I was disappointed at first when we got to the room.  I was expecting a better view but we had the neighbour's fence instead.  It didn't affect my good impression of the room though.  It was clean, smelt fresh, spacious and in line with the hotel's Portuguese theme.  I hate that they put two beds together to make one bed.  Luke and I once again ended up sleeping on separate beds. :(

Over All Impression:

I would definitely stay in the hotel again.  The place is safe, clean and the staffs friendly.  No tips required.  The breakfast buffet is good although I'm not a fan of Indian food for breakfast.  

TIPS:
  • Wanting to use the pool? Go early as it gets very busy.  Most guest would leave their towels on the sunbeds which Luke and I despised.
  • Staying in?  Borrow dvd from the front desk.
  • Off to the airport?  The hotel service costs 2000 Rupees vs the 1200 Rupees taxi at the hotel entrance.
  • Wanna explore Candolim?  Use their complimentary bike.









Thursday, 15 March 2012

3.4.12: Bike Tour: Panaji, Goa

You have to understand that all the shots were done in a hurry.  If not for this blog, I won't take photos of Panaji and will just enjoy the bike ride with my fiance.  But I love you my readers so I did this for you.  :-P

Goa is best explored with a motorbike.  I know that by experience. It's not your usual beach destination on a small island. Well it's not an island to start with.  It is more like a developed city with big roads and intersections. You can travel by auto-rickshaws too but that will cost you lots of money.  A motorbike can go for 250 Rupees for 24 hours but you have to pay for the gas.  We paid 400 Rupees for a full tank but used half of it for more than 30 kilometers bike ride.  It was the most fun I've been in India.  I thank Luke for being my driver in India and putting up with me when I got frustrated looking for the tourist spots.

As you all know, Luke like to buy guide books.  I found a page telling us how to explore Panaji.  The directions was badly done though we ended up near Miramar beach.  The spot was actually the beginning of Panaji. If you see the Our Lady of the Immaculate Concepcion church then you know that you went too far.  It was a good starting point for our trip though.  We took the small road at the right side of the church and kept on driving from there until we found the St. Sebastian Chapel. It is another white church on the right side of the road so keep you eyes peeled.  It is fittingly located in St. Sebastian Road.
Our trip started with the Our Lady of the Immaculate Conception,
 Pato Bridge
Do not go on Sundays. Churches are closed.  St. Sebastian Road where the St. Sebastian Chapel is. It is adjacent to Rua Natale.
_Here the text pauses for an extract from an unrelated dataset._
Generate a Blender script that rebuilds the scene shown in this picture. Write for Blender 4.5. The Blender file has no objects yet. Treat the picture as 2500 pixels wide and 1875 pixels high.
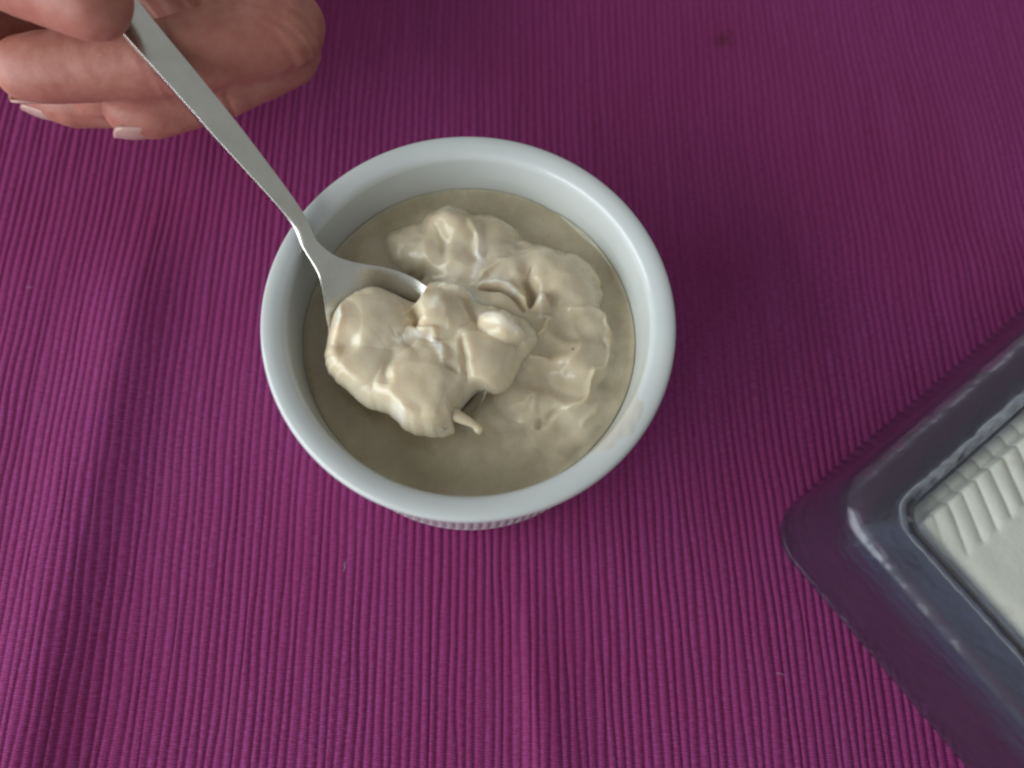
# Spoonful of caramel-coloured pudding over a white ramekin on a ribbed magenta cloth
import bpy, bmesh, math, random
import numpy as np
from mathutils import Vector, Matrix

S = 0.001                      # everything below is written in millimetres
scene = bpy.context.scene
rng = np.random.default_rng(7)

# ------------------------------------------------------------------ camera
cam_data = bpy.data.cameras.new('camera')
cam = bpy.data.objects.new('camera', cam_data)
scene.collection.objects.link(cam)
scene.camera = cam
TILT, ROLL = math.radians(18.33), math.radians(8.0)
fw = Vector((0, math.sin(TILT), -math.cos(TILT)))
rt0 = Vector((1, 0, 0)); up0 = Vector((0, math.cos(TILT), math.sin(TILT)))
rt = math.cos(ROLL) * rt0 + math.sin(ROLL) * up0
up = -math.sin(ROLL) * rt0 + math.cos(ROLL) * up0
M = Matrix.Identity(4)
for i in range(3):
    M[i][0], M[i][1], M[i][2] = rt[i], up[i], -fw[i]
M.translation = Vector((11.0, -71.5, 219.0)) * S
cam.matrix_world = M
cam_data.sensor_width = 36.0
cam_data.lens = 36.0 * 2100 / 2500
cam_data.clip_start = 0.005
cam_data.clip_end = 20.0
cam_data.dof.use_dof = True
cam_data.dof.focus_distance = 0.196
cam_data.dof.aperture_fstop = 7.5

# ------------------------------------------------------------------ light
world = bpy.data.worlds.new('World'); scene.world = world
world.use_nodes = True
bg = world.node_tree.nodes['Background']
bg.inputs['Color'].default_value = (0.95, 0.97, 0.97, 1)
bg.inputs['Strength'].default_value = 0.29

def window_lamp(name, az, el, dist, w, h, watts, shift, col=(0.90, 0.965, 1.0)):
    """a pane of the window the table stands beside"""
    d = bpy.data.lights.new(name, 'AREA'); d.shape = 'RECTANGLE'
    d.size, d.size_y, d.energy, d.color = w, h, watts, col
    o = bpy.data.objects.new(name, d); scene.collection.objects.link(o)
    a, e = math.radians(az), math.radians(el)
    n = Vector((math.cos(a) * math.cos(e), math.sin(a) * math.cos(e), math.sin(e)))
    o.location = n * dist + Vector((0, 0, shift))
    o.rotation_euler = n.to_track_quat('Z', 'Y').to_euler()
    return o
window_lamp('window_pane_lamp', 209, 25, 0.9, 1.10, 0.32, 5.0, 0.19)
window_lamp('window_pane_lamp', 209, 25, 0.9, 1.10, 0.32, 5.0, -0.16)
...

  The next 3 photos were taken in Rua Natale
 Rua Natale is filled with multi coloured houses.
This reminded me of Nando's.  The chicken triggered it!

and ended with Maruti Temple.

I google mapped(if there's such a thing as google mapped) the direction to show you roughly how we did our tour. It was less than 2 km apart.
  Did I tell you that Panaji used to be a Portuguese settlement?  This explains the colour coded and colourful houses and tiled signages.  This also explains why there are so many churches in Goa.  I've never been to a place with churches and chapels 5 minutes away from each other.  More than what my country have!

Wednesday, 14 March 2012

3.4.12: Basilica of Bom Jesus, Old Goa

Luke and I wanted to explore Goa by motor bike.  I thought he was gonna let me drive despite not having previous driving experience(I'm that crazy) and no driver's license.  I'm glad he didn't as the roads in Goa are busy!  I was constantly having heart attack whilst on the motor bike. LOL!  Luke wanted to go to Old Goa and I wanted to go to Panaji.  We ended up in Old Goa first then stumbled upon Panaji.  Goa government, please put up more signs!!!

Bom Jesus literally means Holy Jesus. The Basilica of Bom Jesus is a UNESCO World Heritage site(as most of the places that I've been in India and have written entries here) and is located in Old Goa.  In here lies the body of St. Francis Xavier. 


Entrance Fee: FREE, you can visit the art gallery for a fee but we didn't go.

Reminder:

Please dress appropriately as you are entering a sacred place.  



Tuesday, 13 March 2012

3.2.12-3.3.12: Candolim Beach, Goa

2 things that I didn't realise prior to my trip to Goa - 1. Not all beaches are located in an island and 2.  not all sands in famous asian beaches are white.  I now know how ignorant I was.  Luke made me realise how lucky I am living in the Philippines where white sand is normal.

In Goa, we stayed in Candolim.  Candolim is 2 km away from Calangute which is a backpackers haven and Baga beach.  It's not as busy as Calangute which is a good sign if you wanna relax.  There is an abundance of restaurants and bars catering to different cuisines, small spas everywhere and there is a guaranteed flea market every 5 minutes or so of walking.  The beach is busier than the streets though.  The sea shore is wide which I like, lined with the usual sun beds.  Most of them are free if you buy a drink or snack from their bars.  Local woman selling sarongs and tunics are rampant.  Most women who sell sarong would also offer massages on the beach, manicure and pedicure.  The current is very strong.  I don't think you can swim in the water.  It is good to play in the water though.  You can tell by my video that I had fun.  :)

Do not underestimate the waves.  This photo was taken before I hit my head in the sand and scratched my shoulder.  I wouldn't advise kids to go unsupervised.